Last year Richemont built a 7.5 percent stake in Dufry AG, the world’s largest duty-free retailer, and passed on the opportunity to buy Breitling, the aviator watchmaker that CVC Capital Partners purchased. Chairman Johann Rupert has said he prefers building Richemont’s own brands rather than overpaying to acquire new ones.

YNAP’s shares surged as much as 26 percent Monday to 38 euros, touching the price that the Swiss luxury-goods maker bid for the Milan-based company, which sells $7,000 Chopard earrings and $700 Balenciaga trainers. Almost a third of YNAP’s freely available shares were shorted, according to Markit Securities — meaning investors had sold borrowed stock in the hope of profiting by buying it back later at a lower price.
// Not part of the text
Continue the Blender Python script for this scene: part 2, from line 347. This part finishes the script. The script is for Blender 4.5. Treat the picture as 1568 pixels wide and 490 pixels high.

“There is a possibility of a counterbid to Richemont’s offer,” wrote Sherri Malek, an analyst at RBC Europe Ltd., saying YNAP could be attractive to Amazon.com, or that YNAP could tie up with Asos Plc or Zalando SE.

2015 Merger

Richemont owns 25 percent of YNAP’s voting shares but has economic control over half of the company through non-voting stock. YNAP was created in 2015 from the merger of off-season luxury discounter Yoox with Richemont-backed Net-a-Porter, founded by the former fashion journalist Natalie Massenet. YNAP’s sales rose 17 percent organically and reached 2.1 billion euros in 2017, the company reported last week.

Goldman Sachs Group Inc. advised Richemont on financial matters and BonelliErede and Slaughter & May were legal advisers.